WORK TO BE COMPLETED:
Copy these lines exactly and nothing else: from the line holding "Recreate this scene" to the line holding "ROOM_W, ROOM_D, ROOM_H = 2.4, 1.9, 2.2", both lines included.

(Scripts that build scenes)
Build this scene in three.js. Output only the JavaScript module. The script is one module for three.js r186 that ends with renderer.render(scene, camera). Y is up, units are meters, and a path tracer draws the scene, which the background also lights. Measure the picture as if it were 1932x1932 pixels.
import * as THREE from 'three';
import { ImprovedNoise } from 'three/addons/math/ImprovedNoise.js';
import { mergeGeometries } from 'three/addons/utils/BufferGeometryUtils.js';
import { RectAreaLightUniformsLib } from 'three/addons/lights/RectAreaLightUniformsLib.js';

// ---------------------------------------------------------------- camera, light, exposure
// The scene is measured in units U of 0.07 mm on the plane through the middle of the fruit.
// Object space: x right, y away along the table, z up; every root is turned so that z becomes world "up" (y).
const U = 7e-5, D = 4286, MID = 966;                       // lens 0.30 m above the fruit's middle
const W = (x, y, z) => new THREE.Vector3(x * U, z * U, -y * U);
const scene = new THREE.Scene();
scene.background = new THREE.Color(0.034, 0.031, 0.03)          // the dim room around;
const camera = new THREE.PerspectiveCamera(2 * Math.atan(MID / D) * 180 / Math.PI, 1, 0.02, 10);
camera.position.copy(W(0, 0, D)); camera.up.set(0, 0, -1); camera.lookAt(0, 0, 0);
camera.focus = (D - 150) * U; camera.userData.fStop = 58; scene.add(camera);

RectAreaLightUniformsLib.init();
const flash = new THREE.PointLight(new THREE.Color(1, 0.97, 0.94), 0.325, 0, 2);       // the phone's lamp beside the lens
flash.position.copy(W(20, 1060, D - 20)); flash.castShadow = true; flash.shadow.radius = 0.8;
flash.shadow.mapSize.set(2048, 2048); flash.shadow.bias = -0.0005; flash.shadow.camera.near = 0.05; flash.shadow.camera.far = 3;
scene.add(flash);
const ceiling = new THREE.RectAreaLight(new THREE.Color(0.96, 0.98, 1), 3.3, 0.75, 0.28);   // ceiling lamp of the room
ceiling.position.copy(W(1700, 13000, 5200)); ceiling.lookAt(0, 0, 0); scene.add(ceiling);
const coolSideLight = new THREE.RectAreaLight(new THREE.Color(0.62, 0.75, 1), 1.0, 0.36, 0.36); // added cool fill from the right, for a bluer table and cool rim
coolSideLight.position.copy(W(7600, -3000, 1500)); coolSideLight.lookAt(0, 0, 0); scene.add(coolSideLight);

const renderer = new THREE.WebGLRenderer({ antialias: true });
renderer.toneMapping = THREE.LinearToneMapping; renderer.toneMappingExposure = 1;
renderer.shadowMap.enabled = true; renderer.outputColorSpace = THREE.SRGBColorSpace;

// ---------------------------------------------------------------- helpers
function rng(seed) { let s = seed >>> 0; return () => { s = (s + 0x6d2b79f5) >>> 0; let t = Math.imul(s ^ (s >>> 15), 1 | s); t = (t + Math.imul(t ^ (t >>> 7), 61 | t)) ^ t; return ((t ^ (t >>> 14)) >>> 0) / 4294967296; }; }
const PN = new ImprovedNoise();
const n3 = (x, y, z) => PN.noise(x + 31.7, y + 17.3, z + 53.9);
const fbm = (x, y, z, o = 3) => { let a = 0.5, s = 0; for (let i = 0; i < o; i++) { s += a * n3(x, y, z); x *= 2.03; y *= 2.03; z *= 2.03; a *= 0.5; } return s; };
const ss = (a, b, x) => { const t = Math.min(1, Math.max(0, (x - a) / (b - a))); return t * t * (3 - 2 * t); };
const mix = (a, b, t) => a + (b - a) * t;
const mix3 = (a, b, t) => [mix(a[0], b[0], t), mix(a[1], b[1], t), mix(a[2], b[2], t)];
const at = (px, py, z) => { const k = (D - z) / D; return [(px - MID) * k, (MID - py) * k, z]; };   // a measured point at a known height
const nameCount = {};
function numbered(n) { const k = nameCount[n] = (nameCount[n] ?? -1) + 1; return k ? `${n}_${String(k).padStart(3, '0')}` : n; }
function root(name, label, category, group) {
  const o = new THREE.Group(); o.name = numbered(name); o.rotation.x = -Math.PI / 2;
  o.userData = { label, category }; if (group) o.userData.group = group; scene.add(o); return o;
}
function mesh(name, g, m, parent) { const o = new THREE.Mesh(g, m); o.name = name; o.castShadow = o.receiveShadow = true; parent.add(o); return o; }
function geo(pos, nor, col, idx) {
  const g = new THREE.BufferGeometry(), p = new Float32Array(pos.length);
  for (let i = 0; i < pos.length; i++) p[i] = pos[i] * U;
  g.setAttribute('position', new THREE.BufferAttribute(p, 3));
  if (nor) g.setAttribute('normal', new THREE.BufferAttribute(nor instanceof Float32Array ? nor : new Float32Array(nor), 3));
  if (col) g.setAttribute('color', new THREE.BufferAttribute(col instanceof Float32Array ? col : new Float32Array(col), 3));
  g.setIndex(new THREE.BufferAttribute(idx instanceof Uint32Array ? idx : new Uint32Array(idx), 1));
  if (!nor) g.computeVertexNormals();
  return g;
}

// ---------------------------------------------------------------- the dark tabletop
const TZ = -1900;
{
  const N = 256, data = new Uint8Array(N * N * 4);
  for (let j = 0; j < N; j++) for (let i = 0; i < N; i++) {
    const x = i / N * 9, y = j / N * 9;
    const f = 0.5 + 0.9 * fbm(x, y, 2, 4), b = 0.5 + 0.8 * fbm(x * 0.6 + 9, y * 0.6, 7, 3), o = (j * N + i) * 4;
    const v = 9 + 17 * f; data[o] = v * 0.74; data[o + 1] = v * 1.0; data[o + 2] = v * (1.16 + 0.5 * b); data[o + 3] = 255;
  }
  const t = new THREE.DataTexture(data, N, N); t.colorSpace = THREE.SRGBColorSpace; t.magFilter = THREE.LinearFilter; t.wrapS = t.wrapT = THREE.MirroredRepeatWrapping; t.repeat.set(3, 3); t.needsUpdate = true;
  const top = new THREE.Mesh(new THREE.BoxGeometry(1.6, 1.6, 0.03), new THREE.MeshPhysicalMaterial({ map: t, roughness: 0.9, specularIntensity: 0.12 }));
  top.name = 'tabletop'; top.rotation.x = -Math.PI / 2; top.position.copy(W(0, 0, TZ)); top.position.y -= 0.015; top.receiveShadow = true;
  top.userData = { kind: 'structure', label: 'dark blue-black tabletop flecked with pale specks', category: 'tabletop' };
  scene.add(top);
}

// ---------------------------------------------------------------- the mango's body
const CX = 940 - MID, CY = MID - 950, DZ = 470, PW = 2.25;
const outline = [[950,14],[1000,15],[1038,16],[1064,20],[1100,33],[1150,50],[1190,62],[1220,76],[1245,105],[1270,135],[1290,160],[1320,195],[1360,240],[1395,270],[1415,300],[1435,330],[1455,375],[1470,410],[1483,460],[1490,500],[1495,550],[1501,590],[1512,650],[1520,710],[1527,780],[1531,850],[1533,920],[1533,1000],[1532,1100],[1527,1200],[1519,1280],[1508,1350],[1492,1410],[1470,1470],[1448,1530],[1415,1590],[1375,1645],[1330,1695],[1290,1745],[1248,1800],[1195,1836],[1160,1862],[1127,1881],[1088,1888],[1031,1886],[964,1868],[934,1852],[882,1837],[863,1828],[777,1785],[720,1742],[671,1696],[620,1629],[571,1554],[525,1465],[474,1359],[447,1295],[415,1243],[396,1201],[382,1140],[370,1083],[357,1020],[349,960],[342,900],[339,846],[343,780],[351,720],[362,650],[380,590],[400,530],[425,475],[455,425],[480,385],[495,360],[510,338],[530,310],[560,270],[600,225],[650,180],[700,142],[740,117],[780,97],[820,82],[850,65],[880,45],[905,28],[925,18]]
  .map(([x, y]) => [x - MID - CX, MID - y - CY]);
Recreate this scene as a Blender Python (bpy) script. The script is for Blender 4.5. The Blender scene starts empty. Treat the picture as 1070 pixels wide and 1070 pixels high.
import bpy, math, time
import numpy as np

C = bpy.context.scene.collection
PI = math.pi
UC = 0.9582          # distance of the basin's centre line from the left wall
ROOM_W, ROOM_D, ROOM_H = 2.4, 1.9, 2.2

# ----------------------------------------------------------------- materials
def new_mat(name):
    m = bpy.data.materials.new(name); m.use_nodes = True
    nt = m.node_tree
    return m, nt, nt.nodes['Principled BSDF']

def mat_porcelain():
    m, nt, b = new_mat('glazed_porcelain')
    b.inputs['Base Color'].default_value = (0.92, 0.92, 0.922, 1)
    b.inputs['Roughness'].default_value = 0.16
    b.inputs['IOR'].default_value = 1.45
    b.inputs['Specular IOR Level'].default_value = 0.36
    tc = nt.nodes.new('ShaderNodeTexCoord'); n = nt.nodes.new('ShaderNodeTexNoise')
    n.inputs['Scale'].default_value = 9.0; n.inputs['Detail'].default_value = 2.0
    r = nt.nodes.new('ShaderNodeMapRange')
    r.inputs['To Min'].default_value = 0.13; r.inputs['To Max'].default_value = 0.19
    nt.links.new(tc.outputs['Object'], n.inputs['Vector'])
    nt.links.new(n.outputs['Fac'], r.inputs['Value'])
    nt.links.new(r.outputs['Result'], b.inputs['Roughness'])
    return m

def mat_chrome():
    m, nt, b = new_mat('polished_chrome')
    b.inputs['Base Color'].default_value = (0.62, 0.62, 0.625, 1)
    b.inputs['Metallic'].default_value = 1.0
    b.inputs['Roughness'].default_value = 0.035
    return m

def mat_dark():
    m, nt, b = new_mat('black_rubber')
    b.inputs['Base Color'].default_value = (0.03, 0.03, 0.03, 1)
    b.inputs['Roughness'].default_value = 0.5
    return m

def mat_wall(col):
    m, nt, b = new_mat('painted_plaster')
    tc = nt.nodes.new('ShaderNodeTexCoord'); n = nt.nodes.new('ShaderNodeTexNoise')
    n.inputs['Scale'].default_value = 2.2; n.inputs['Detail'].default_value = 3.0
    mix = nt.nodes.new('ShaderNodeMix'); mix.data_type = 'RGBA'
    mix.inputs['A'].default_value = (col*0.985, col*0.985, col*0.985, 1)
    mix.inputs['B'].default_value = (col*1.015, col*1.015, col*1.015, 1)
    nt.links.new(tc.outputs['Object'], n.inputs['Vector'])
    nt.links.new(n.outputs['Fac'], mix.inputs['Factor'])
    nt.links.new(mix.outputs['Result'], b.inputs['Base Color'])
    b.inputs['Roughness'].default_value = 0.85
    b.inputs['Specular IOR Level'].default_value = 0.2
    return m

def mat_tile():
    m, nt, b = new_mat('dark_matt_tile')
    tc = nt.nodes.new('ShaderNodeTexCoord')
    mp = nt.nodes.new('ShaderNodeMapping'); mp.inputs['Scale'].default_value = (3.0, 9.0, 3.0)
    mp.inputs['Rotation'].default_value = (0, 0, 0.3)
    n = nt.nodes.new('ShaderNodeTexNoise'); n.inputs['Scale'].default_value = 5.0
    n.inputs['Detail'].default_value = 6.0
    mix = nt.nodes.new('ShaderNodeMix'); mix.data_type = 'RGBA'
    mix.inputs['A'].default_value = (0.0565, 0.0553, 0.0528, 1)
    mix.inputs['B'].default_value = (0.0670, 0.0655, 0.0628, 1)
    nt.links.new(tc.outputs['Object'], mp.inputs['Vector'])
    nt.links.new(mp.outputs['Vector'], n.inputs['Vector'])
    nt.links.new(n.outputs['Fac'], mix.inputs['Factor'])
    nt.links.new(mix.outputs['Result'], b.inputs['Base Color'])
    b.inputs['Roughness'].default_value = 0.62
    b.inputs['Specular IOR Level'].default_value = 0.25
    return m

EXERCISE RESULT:
Recreate this scene as a Blender Python (bpy) script. The script is for Blender 4.5. The Blender scene starts empty. Treat the picture as 1070 pixels wide and 1070 pixels high.
import bpy, math, time
import numpy as np

C = bpy.context.scene.collection
PI = math.pi
UC = 0.9582          # distance of the basin's centre line from the left wall
ROOM_W, ROOM_D, ROOM_H = 2.4, 1.9, 2.2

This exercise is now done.